If you don't like giving too many different names for each method, you can always use overloading in Java, good to read that Java didn't remove that too!

If you want methods rather than operators for 8 bit signed operations and methods for 8 bit unsigned operations that have no operators at all, then you can create the Byte class (note that the first letter 'B' is capital, so this is not the primitive type byte) and implement the methods in this class.

About passing by value and passing by reference:

If I am not wrong, like in C#, primitive objects are passed by value naturally, but class objects are passed by reference naturally, so that means that objects of type Byte, word, dword and qword will be passed by reference and not by value by default. I wish Java had struct objects as C# has, so all Byte, word, dword and qword could be implemented to be struct instead of class, so by default they were passed by value and not by reference by default, like any struct object in C#, like the primitive types, are passed by value and not by reference by default, but because that Java is worse than C# and we have to deal with that, then there is only classes and interfaces, that are passed by reference and not by value by default. So if you want to pass Byte, word, dword and qword objects by value and not by reference, like any other class object in Java and also in C#, you will have to simply use the copy constructor and that's it.

That's the only solution that I can think about. I just wish that I could just typedef the primitive types to word, dword and qword, but Java neither support typedef nor using at all, unlike C# that supports using, which is equivalent to the C's typedef.

About output:

For the same sequence of bits, you can print them in many ways: As binary, as decimal (like the meaning of %u in C printf), as octal (like the meaning of %o in C printf), as hexadecimal (like the meaning of %x in C printf) and as integer (like the meaning of the %d in C printf).

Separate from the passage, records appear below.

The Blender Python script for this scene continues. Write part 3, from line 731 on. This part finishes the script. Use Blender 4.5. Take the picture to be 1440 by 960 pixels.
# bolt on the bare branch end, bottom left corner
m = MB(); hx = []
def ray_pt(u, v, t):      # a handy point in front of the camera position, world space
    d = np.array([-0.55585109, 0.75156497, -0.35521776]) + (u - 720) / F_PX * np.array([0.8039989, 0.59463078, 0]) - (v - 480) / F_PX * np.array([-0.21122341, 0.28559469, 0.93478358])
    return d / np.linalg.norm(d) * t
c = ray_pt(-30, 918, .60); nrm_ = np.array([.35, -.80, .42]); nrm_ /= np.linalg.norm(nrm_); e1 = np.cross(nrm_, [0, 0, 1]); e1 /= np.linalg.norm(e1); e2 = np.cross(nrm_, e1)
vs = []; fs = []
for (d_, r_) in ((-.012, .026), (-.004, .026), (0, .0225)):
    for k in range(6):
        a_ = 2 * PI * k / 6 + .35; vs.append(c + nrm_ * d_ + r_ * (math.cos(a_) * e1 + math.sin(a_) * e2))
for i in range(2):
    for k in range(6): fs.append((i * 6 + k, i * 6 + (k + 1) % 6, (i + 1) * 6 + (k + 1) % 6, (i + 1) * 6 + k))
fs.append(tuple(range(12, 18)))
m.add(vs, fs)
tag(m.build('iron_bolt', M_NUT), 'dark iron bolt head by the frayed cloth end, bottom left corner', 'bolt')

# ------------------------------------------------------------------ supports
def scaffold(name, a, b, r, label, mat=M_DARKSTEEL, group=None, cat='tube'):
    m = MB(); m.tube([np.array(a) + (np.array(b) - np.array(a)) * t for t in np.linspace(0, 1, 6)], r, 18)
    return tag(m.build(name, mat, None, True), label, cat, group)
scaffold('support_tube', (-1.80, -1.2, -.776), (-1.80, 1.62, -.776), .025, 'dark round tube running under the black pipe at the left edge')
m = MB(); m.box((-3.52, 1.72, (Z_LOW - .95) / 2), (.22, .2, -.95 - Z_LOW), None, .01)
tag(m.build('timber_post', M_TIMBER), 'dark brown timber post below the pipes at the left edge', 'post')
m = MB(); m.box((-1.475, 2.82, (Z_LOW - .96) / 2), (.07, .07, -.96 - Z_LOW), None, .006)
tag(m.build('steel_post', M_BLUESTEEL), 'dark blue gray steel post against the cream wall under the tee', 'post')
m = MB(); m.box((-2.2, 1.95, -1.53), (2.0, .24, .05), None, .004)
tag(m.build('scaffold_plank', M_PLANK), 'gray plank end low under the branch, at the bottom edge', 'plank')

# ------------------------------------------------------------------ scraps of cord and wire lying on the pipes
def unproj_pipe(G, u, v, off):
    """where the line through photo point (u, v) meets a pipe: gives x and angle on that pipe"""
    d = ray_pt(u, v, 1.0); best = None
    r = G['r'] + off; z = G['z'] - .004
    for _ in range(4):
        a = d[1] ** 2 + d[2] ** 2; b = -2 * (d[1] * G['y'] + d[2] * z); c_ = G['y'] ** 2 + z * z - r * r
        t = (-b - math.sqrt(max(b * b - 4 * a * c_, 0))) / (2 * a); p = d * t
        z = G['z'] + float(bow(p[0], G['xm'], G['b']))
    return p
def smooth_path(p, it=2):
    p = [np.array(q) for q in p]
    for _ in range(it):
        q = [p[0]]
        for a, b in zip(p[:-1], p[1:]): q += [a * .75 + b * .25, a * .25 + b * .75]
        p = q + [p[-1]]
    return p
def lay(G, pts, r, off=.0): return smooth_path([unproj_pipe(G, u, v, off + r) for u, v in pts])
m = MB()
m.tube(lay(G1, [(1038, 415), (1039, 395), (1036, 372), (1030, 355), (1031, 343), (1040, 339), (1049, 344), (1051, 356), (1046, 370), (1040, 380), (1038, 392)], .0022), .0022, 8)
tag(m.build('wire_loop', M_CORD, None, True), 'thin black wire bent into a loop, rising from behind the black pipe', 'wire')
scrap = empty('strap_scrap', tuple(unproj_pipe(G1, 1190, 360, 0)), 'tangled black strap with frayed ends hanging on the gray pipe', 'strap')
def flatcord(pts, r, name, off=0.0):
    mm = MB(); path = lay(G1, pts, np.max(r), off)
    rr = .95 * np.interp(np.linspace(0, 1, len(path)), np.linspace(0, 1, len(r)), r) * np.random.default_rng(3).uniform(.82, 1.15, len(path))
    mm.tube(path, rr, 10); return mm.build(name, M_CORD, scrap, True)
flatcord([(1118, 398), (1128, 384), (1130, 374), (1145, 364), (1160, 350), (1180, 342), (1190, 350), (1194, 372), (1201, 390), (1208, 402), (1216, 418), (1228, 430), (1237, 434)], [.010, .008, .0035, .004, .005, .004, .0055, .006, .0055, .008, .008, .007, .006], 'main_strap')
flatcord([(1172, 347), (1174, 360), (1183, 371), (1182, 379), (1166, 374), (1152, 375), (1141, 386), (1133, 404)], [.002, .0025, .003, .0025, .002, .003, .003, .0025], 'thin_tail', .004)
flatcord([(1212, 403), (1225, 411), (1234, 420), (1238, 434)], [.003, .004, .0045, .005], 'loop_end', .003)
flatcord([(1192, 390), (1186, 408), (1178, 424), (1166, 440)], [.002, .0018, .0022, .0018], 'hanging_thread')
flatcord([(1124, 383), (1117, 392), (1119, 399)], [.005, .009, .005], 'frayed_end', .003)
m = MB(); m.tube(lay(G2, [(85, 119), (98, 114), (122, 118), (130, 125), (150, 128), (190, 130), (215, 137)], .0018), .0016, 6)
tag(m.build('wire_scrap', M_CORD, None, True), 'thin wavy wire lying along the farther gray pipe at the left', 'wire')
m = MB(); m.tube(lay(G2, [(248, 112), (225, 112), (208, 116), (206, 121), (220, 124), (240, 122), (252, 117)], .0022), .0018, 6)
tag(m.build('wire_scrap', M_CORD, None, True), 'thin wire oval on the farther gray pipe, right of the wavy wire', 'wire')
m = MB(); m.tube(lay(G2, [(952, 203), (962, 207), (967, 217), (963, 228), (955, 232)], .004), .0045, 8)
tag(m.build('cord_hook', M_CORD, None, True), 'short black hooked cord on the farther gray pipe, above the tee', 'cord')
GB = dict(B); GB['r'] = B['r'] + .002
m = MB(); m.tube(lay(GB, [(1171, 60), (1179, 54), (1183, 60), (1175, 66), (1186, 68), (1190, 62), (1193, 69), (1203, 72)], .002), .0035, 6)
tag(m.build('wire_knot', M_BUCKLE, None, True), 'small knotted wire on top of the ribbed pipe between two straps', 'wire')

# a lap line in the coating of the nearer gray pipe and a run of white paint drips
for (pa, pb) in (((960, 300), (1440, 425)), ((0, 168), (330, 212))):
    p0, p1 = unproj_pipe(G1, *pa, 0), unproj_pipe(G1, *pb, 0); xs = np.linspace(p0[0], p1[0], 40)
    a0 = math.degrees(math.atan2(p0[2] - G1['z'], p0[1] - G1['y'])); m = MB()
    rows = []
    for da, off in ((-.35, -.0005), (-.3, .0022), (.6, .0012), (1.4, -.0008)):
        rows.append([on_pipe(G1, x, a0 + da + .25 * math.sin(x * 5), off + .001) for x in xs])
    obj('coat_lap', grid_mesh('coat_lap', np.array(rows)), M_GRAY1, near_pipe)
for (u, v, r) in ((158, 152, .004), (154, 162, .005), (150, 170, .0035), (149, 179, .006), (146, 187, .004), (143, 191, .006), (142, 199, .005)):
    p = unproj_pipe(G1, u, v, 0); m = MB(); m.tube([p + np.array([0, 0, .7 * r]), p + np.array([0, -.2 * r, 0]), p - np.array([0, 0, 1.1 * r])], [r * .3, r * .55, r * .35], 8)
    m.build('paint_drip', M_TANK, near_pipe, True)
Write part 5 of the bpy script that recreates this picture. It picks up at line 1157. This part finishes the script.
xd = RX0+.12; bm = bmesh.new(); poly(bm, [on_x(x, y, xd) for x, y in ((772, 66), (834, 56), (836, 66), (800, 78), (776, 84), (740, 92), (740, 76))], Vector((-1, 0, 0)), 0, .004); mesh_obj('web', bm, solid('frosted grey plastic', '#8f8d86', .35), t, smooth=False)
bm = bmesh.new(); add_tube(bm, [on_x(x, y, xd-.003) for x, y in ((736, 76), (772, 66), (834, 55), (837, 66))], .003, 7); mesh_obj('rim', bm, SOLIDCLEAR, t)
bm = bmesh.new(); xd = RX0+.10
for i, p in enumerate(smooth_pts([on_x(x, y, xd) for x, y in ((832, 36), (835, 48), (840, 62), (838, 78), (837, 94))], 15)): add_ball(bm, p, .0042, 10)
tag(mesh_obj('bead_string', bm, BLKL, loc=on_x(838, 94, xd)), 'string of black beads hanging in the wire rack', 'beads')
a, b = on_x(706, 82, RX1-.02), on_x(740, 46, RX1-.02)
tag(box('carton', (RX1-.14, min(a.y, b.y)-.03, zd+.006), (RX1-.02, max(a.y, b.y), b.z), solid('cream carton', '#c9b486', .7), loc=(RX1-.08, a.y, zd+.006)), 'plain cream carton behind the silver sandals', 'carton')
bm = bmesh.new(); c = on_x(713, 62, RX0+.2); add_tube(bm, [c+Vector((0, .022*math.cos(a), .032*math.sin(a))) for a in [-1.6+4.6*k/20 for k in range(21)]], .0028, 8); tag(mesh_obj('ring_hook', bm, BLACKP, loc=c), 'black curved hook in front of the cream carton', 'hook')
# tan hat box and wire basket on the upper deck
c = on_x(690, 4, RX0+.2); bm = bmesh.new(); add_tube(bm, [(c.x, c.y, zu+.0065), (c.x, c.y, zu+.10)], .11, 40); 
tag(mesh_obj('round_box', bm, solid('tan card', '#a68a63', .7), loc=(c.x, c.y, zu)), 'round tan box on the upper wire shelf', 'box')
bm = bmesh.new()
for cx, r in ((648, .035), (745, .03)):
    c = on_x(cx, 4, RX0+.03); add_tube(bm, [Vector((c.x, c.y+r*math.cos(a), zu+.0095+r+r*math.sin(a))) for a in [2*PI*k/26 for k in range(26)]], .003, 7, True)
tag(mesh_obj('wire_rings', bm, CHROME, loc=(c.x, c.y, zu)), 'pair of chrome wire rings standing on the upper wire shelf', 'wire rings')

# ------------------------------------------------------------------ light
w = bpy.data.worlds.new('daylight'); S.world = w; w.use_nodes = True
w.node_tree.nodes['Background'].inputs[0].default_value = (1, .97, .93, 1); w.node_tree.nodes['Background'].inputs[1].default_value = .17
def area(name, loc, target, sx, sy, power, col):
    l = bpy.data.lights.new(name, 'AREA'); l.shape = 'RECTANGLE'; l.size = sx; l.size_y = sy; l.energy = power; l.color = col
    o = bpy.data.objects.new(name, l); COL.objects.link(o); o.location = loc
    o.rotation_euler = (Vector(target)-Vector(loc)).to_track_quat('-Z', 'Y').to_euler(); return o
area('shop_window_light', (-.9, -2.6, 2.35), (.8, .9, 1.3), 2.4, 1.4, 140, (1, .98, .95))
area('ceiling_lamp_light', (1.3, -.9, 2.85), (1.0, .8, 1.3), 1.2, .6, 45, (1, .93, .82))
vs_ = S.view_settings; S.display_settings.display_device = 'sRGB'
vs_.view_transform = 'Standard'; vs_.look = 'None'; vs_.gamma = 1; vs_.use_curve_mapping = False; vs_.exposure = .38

Note that C printf doesn't know the type of the variables being passed as parameters to the function, so printf knows the type of each variable only from the char* object passed to the first parameter of the function.

So in each of the classes: Byte, word, dword and qword, you can implement print method and get the functionality of printf, even though the primitive type of the class is signed, you still can print it as unsigned by following some algorithm involving logical and shift operations to get the digits to print to the output.

Unfortunately the link I gave you doesn't show how to implement these print methods, but I am sure you can google for the algorithms you need to implement these print methods.

That's all I can answer your question and suggest you.


I can think of one unfortunate side-effect. In java embedded databases, the number of ids you can have with a 32bit id field is 2^31, not 2^32 (~2billion, not ~4billion).